The second and third sections flow together from a solitary event. The narrator runs into an old acquaintance from school, Zverkov, and invites himself to Zverkov’s going-away party dinner. However, neither Zverkov nor his chums particularly care for the narrator. There is a tension not only because they are of a higher status, but because the narrator has a chip on his shoulder about it. The narrator feels himself the superior man, and his self-invitation to the party is in a way another act of playing a game of chicken with those who are de facto superiors. His low-income post, combined with his feelings of superiority, compels him to assert himself to no good end.
When Zverkov and his pals slip away, in part to continue their festivities and in part to get away from the narrator, the narrator pursues them to the brothel they’ve taken their boy’s-night-out to. This is where the third part begins when the narrator ends up sleeping with Liza, a young prostitute.
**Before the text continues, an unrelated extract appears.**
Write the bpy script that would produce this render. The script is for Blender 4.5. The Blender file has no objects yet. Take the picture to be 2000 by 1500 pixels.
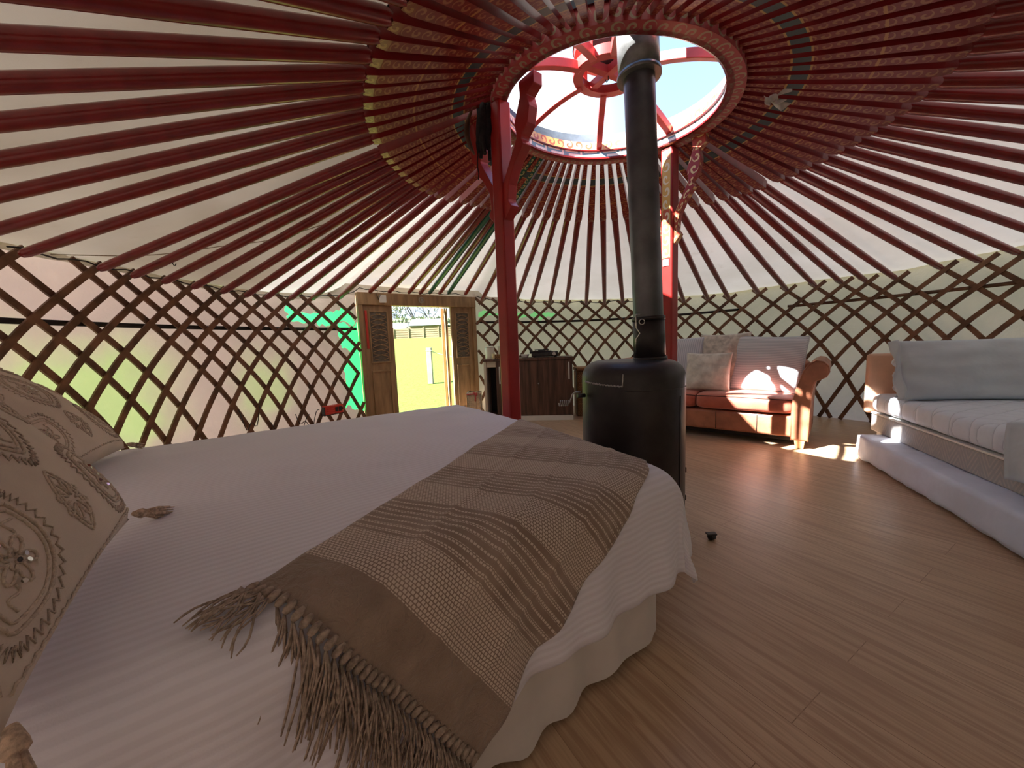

After the deed, the narrator rambles on about how she should get out while the getting is good, engaging in moralistic diatribe. Before leaving, he gives her his address card. Over the next several days, he swings between fears that she’ll actually show up to his shabby abode and fears that she won’t. His feelings for Liza bounce between whipping post and object of affection. And, being a classic unreliable narrator, the reader is left to guess as to the weight of those competing feelings.
Once one gets into the second part, this book becomes intriguing. The lead character would, at best, be classified and anti-hero. There’s nothing likable about him, but still one wonders how events will unfold. The first part offers the occasional bit of food-for-thought, but isn’t a compelling read for those who didn’t major in Philosophy. Even most Philosophy majors will find it needlessly cynical – if interesting. Still, it’s worth reading, and, hey, it’s really short.